Golden State switched more frequently and willingly in Game 6 than it has at any other point this series. Look for Steve Kerr to go back to a more conservative approach in that regard with the season on the line, reserving automatic switches largely to the likes of any tandem between Draymond Green, Wiggins, Kevon Looney and Gary Payton II.

But making that schematic change won't help the Warriors much in Game 7 if Fox and Monk play on-ball predator with the teeth they did on Friday.

Sacramento's primary goal offensively if it got stuck in the halfcourt? Targeting Curry and Jordan Poole, a simple strategy the Kings went to over and over with their back against the wall of elimination.
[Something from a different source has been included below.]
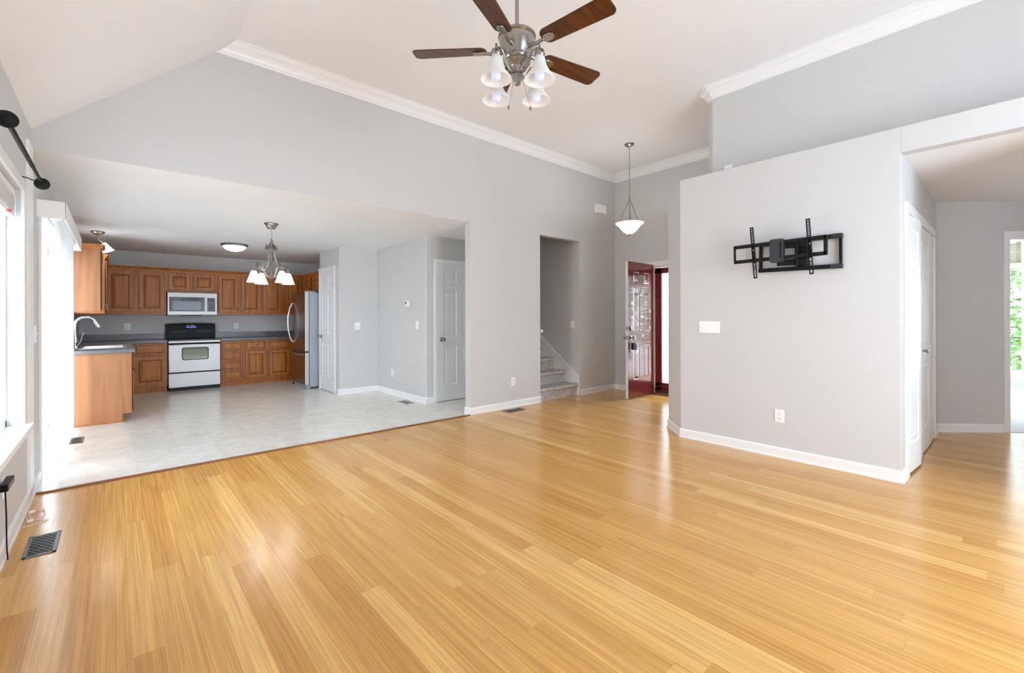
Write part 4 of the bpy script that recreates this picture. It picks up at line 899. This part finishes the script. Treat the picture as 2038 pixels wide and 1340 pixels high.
# ------------------------------------------------------------------ floor registers
def vent(label, cx, cy, lx, ly, frame, pat):
    t = thing('floor_vent', label, 'floor vent', (cx, cy, 0), 0, 'floor registers')
    hx, hy = lx / 2, ly / 2; bw = 0.018
    MB().box((-hx + 0.004, -hy + 0.004, 0.0004), (hx - 0.004, hy - 0.004, 0.0022)).build('duct_shadow', M['ventdark'], t)
    m = MB().box((-hx, -hy, 0), (hx, -hy + bw, 0.005)).box((-hx, hy - bw, 0), (hx, hy, 0.005)).box((-hx, -hy, 0), (-hx + bw, hy, 0.005)).box((hx - bw, -hy, 0), (hx, hy, 0.005)); m.build('frame', frame, t, 0.002)
    g = MB(); ix, iy = hx - bw, hy - bw; n = 7 if ly > lx else 4; k = 4 if ly > lx else 7
    for i in range(k):
        for j in range(n):
            x = -ix + (i + 0.5) * 2 * ix / k; y = -iy + (j + 0.5) * 2 * iy / n; a, b = ix / k, iy / n
            for s1 in (-1, 1):
                dx, dy = a, b * s1; l = math.hypot(dx, dy); nx, ny = -dy / l * 0.0022, dx / l * 0.0022
                g.prism([(x - dx - nx, y - dy - ny), (x + dx - nx, y + dy - ny), (x + dx + nx, y + dy + ny), (x - dx + nx, y - dy + ny)], 0.0015, 0.0045)
    g.build('grille', frame, t)
vent('dark grey patterned floor register in the foreground by the window wall', -0.302, 3.541, 0.128, 0.310, M['vent'], 0)
vent('grey patterned floor register near the vertical blinds', -0.296, 6.316, 0.104, 0.300, M['vent'], 0)
vent('pale floor register on the vinyl beside the pantry wall', 3.166, 5.912, 0.140, 0.280, M['ventlight'], 0)
vent('grey floor register on the planks below the partition outlet', 3.960, 4.428, 0.300, 0.140, M['vent'], 0)

# ------------------------------------------------------------------ television mount
tv = thing('tv_mount', 'tilted black articulating television mount on the right wall', 'television mount', (XT, 1.30, 1.78), -PI / 2)
# local: x along -Y (right in view), y: -0 at wall, negative into the room
def P(yw, zw): return (1.30 - yw, zw - 1.78)
def bar(mb, a, b, t, y0, y1):
    d = Vector((b[0] - a[0], b[1] - a[1])); l = d.length; d /= l; n = Vector((-d.y, d.x)) * t / 2
    mb.prism([(a[0] - n.x, a[1] - n.y), (b[0] - n.x, b[1] - n.y), (b[0] + n.x, b[1] + n.y), (a[0] + n.x, a[1] + n.y)], y0, y1, 'Y'); return mb
A_, B_, Cc, D_ = P(1.540, 1.648), P(1.536, 1.880), P(0.925, 1.640), P(0.925, 1.882)
m = MB(); bar(m, A_, Cc, 0.034, -0.040, -0.004); bar(m, B_, D_, 0.034, -0.040, -0.004); bar(m, (A_[0] + 0.012, A_[1]), (B_[0] + 0.012, B_[1]), 0.022, -0.032, 0.0); bar(m, (Cc[0] - 0.009, Cc[1]), (D_[0] - 0.009, D_[1]), 0.018, -0.032, 0.0)
m.build('wall_frame', M['mountblack'], tv, 0.003)
for c_ in (Cc, D_): m = MB(); bar(m, (c_[0] - 0.075, c_[1]), (c_[0] + 0.006, c_[1]), 0.038, -0.044, -0.002); m.build('end_cap', M['mountgrey'], tv, 0.006)
yf0, yf1 = -0.160, -0.135
E0, E1, F0, F1 = P(1.703, 1.728), P(1.705, 1.860), P(0.998, 1.738), P(0.998, 1.868)
m = MB(); bar(m, E0, F0, 0.030, yf0, yf1); bar(m, E1, F1, 0.030, yf0, yf1); bar(m, (E0[0] + 0.006, E0[1] - .012), (E1[0] + 0.006, E1[1] + .012), 0.012, yf0, yf1); bar(m, (F0[0] - 0.006, F0[1] - .012), (F1[0] - 0.006, F1[1] + .012), 0.024, yf0, yf1)
m.build('screen_frame', M['mountblack'], tv, 0.002)
def rail(a, b, w_):
    # upright hook rail with a row of square holes in its upper part and two slots at the bottom
    d = Vector((b[0] - a[0], b[1] - a[1])); L_ = d.length; ang = math.atan2(d.y, d.x)
    T = Matrix.Translation((a[0], 0, a[1])) @ Matrix.Rotation(-ang, 4, 'Y')
    m = MB(T); y0, y1 = -0.176, -0.160
    m.box((0, y0, -w_ / 2), (L_, y1 + 0.0, -w_ / 2 + 0.0055)); m.box((0, y0, w_ / 2 - 0.0055), (L_, y1, w_ / 2))
    holes = [(0.012 + i * 0.0185, 0.0105) for i in range(9)] + [(0.195, 0.014), (0.318, 0.026), (0.352, 0.014), (L_ - 0.080, 0.068)]
    xs = 0.0
    for h0, hl in holes:
        m.box((xs, y0 + 0.010, -w_ / 2), (h0, y1, w_ / 2)); xs = h0 + hl
    m.box((xs, y0 + 0.010, -w_ / 2), (L_, y1, w_ / 2))
    return m.build('bracket_rail', M['mountblack'], tv)
rail(P(1.548, 2.021), P(1.516, 1.570), 0.026); rail(P(1.121, 2.027), P(1.095, 1.577), 0.028)
b0, b1 = P(1.402, 1.695), P(1.296, 1.892)
m = MB().prism(rr_poly(b0[0], b0[1], b1[0], b1[1], 0.016), -0.182, -0.128, 'Y'); hd = m.build('pivot_cover', M['mountgrey'], tv, 0.006)
MB().box((b1[0] - 0.026, -0.186, b0[1] + 0.03), (b1[0] - 0.014, -0.180, b1[1] - 0.03)).build('latch', M['mountblack'], hd, 0.003)
for (xx, zz) in ((b0[0] + .018, b1[1] - .03), (b1[0] - .03, b1[1] - .02), (b0[0] + .018, b0[1] + .025), (b1[0] - .03, b0[1] + .025)): MB().lathe([(0.001, 0), (0.006, 0), (0.006, -0.003), (0.001, -0.004)], (xx, -0.182, zz), 10, 'Y').build('screw', M['slot'], hd)
for zz in (1.835, 1.690):
    m = MB(); q0, q1 = P(1.36, zz), P(1.15, zz)
    m.prism([(q0[0], -0.135), (q0[0], -0.105), (q1[0], -0.055), (q1[0], -0.090)], q0[1] - 0.022, q0[1] + 0.028, 'Z'); m.build('swing_arm', M['mountblack'], tv, 0.004)
q1 = P(1.165, 1.75)
m = MB().box((q1[0] - 0.030, -0.06, -0.130), (q1[0] + 0.010, 0.0, 0.110)); m.box((q1[0] - 0.075, -0.03, -0.12), (q1[0] + 0.01, 0.0, 0.10)); m.build('wall_hinge', M['mountblack'], tv, 0.004)
q2 = P(1.22, 1.82); MB().cyl((q2[0], -0.10, -0.12), (q2[0], -0.10, 0.08), 0.014, 14).build('pivot_post', M['mountblack'], tv)

# ------------------------------------------------------------------ curtain rod, blinds
cr = thing('curtain_rod', 'short black curtain rod with round finials above the left window', 'curtain rod', (-0.345, 3.50, 2.086))
ra, rb = -0.645, 0.585
MB().cyl((0, ra, 0), (0, rb, 0.008), 0.0085, 12).cyl((0, ra, 0), (0, 0.15, 0.004), 0.0105, 12).build('rod', M['mountblack'], cr)
for y_, s_ in ((ra, -1), (rb, 1)):
    m = MB(); m.lathe([(0.001, 0.012 * s_), (0.018, 0.010 * s_), (0.028, 0.002 * s_), (0.036, -0.004 * s_), (0.037, -0.012 * s_), (0.026, -0.018 * s_), (0.010, -0.022 * s_), (0.001, -0.022 * s_)], (0, y_ + 0.010 * s_, 0.004), 28, 'Y'); m.build('finial', M['mountblack'], cr)
for y_ in (ra + 0.05, rb - 0.04): MB().tube([(-0.098, y_ - 0.03, 0.02), (-0.060, y_ - 0.02, 0.018), (-0.02, y_, 0.004), (0.0, y_, -0.012)], 0.0035, 8).build('bracket', M['mountblack'], cr)
rbld = thing('raised_blind', 'white mini-blind bunched at the top of the left window', 'window blind', (XL - 0.045, 3.5375, 1.86))
MB().box((-0.02, -0.55, 0.135), (0.025, 0.55, 0.175)).build('headrail', M['plastic'], rbld, 0.003)
m = MB(); rnd = random.Random(5)
for k in range(16):
    zz = 0.022 + k * 0.0072; sl_ = rnd.uniform(-0.004, 0.004); m.prism([(-0.020, zz + sl_), (0.0, zz + 0.003), (0.022, zz - sl_), (0.022, zz - sl_ + 0.002), (0.0, zz + 0.005), (-0.020, zz + sl_ + 0.002)], -0.545, 0.545, 'Y')
m.build('slats', M['slatwhite'], rbld)
MB().box((-0.018, -0.545, 0.0), (0.020, 0.545, 0.018)).build('bottom_rail', M['plastic'], rbld, 0.003)
MB().tube([(0.03, 0.50, 0.14), (0.034, 0.505, -0.2), (0.032, 0.50, -0.9)], 0.0025, 6).build('tilt_wand', M['plastic'], rbld)
MB().lathe([(0.001, 0.01), (0.012, 0.006), (0.013, -0.006), (0.001, -0.01)], (0.034, 0.24, -0.01), 10).build('warning_tag', mat('red_tag', (196, 70, 50), 0.5), rbld)
vb = thing('vertical_blind', 'white vertical blinds with valance drawn back over the sliding door', 'vertical blinds', (XL, 5.945, 0))
m = MB()
m.box((0.150, -1.085, 2.000), (0.158, 1.085, 2.140)).box((0.0, -1.085, 2.000), (0.158, -1.077, 2.140)).box((0.0, 1.077, 2.000), (0.158, 1.085, 2.140)).box((0.0, -1.085, 2.132), (0.158, 1.085, 2.140))
m.build('valance', M['plastic'], vb, 0.003)
MB().box((0.06, -1.06, 2.055), (0.105, 1.06, 2.09)).build('headrail', M['trim'], vb)
for k in range(23):
    y_ = -0.64 + k * 0.0740; an = math.radians(14 if k > 3 else 24)
    dx, dy = math.sin(an) * 0.044, math.cos(an) * 0.044
    v = MB(); n = 4; pts = []
    for i in range(n + 1):
        s_ = -1 + 2 * i / n; bow = 0.006 * (1 - s_ * s_)
        pts.append((0.083 + dx * s_ + bow * math.cos(an), y_ + dy * s_ - bow * math.sin(an)))
    pp = pts + [(p[0] + 0.0008, p[1]) for p in pts[::-1]]
    v.prism(pp, 0.03, 2.06); v.build('vane', M['vane'], vb)

# ------------------------------------------------------------------ bedroom blind
bb = thing('window_blind', 'lowered white mini-blind in the bedroom window', 'window blind', (10.72, 0.21, 0.33))
def bblind(mb_y0, mb_y1):
    m = MB()
    for k in range(78):
        zz = 0.03 + k * 0.027; m.box((-0.008, mb_y0, zz), (0.010, mb_y1, zz + 0.0015))
    return m
bblind(-0.20, 0.20).build('slats', M['slatwhite'], bb)
MB().box((-0.02, -0.2, 2.07), (0.02, 0.2, 2.12)).build('headrail', M['plastic'], bb); MB().box((-0.012, -0.2, 0.0), (0.014, 0.2, 0.02)).build('bottom_rail', M['plastic'], bb)
# ------------------------------------------------------------------ cords by the window wall
cd = thing('charging_cable', 'thin white charging cables with plugs on the floor by the baseboard', 'cable', (0, 0, 0))
m = MB(); r_ = 0.0022
m.tube([(-0.418, 4.20, 0.004), (-0.405, 4.10, 0.004), (-0.39, 4.02, 0.004), (-0.345, 3.97, 0.004), (-0.312, 3.955, 0.004), (-0.33, 3.93, 0.004), (-0.38, 3.90, 0.004), (-0.412, 3.905, 0.004)], r_, 6)
m.tube([(-0.415, 4.10, 0.004), (-0.405, 3.99, 0.004), (-0.385, 3.965, 0.004), (-0.35, 4.00, 0.006), (-0.335, 4.08, 0.006), (-0.345, 4.165, 0.004), (-0.372, 4.175, 0.005), (-0.388, 4.17, 0.006)], r_, 6)
m.build('cord', M['cable'], cd)
MB().box((-0.412, 4.150, 0.0), (-0.386, 4.180, 0.012)).build('plug', M['plastic'], cd, 0.003)
MB().box((-0.402, 3.975, 0.0), (-0.378, 4.008, 0.012)).build('plug', M['plastic'], cd, 0.003)
ad = thing('power_adapter', 'black power adapter plugged in below the window sill', 'power adapter', (XL, 3.53, 0.385), PI / 2)
MB().box((-0.16, -0.036, -0.018), (0.03, -0.004, 0.018)).build('brick', M['black'], ad, 0.005)
MB().tube([(-0.12, -0.02, -0.016), (-0.13, -0.025, -0.15), (-0.10, -0.022, -0.30), (-0.12, -0.028, -0.375)], 0.003, 6).build('cord', M['black'], ad)
plate('outlet', 'white outlet behind the black adapter below the window sill', 'outlet', (XL, 3.50, 0.36), RL, 0.075, 0.115, SO, 'wall outlets')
The Kings dressed up their ruthlessly basic offensive approach, too. Wiggins makes his way through an initial Spain pick-and-roll to stay with Fox here, but it's all a prelude to Kevin Huerter bringing Curry into the action.

Sacramento gets both Curry and Poole involved after a needlessly soft switch from Payton on this possession, to predictable results.

The Warriors finally went away from switching Curry and Poole on the ball late. But dynamic playmakers don't need much space to create makable looks, a reality Golden State—which once again went at Keegan Murray in isolation—knows better than any team in the league.

Expect Fox and Monk to cosplay as prime LeBron James once again in Game 7, preying on Curry and Poole in ball-screen situations pretty much whenever they're on the floor.

Leaving their most vulnerable defenders on a perimeter island was always untenable for the Warriors. They'll either fight through on-ball picks and risk a losing numbers game behind the point of attack on Sunday, or switch and overload the strong side of the floor with help defenders.

Regardless, with Fox and Monk providing so much juice off the bounce, Golden State will likely be forced to grin and bear open shots from Kings role players with its dynasty hanging in the balance.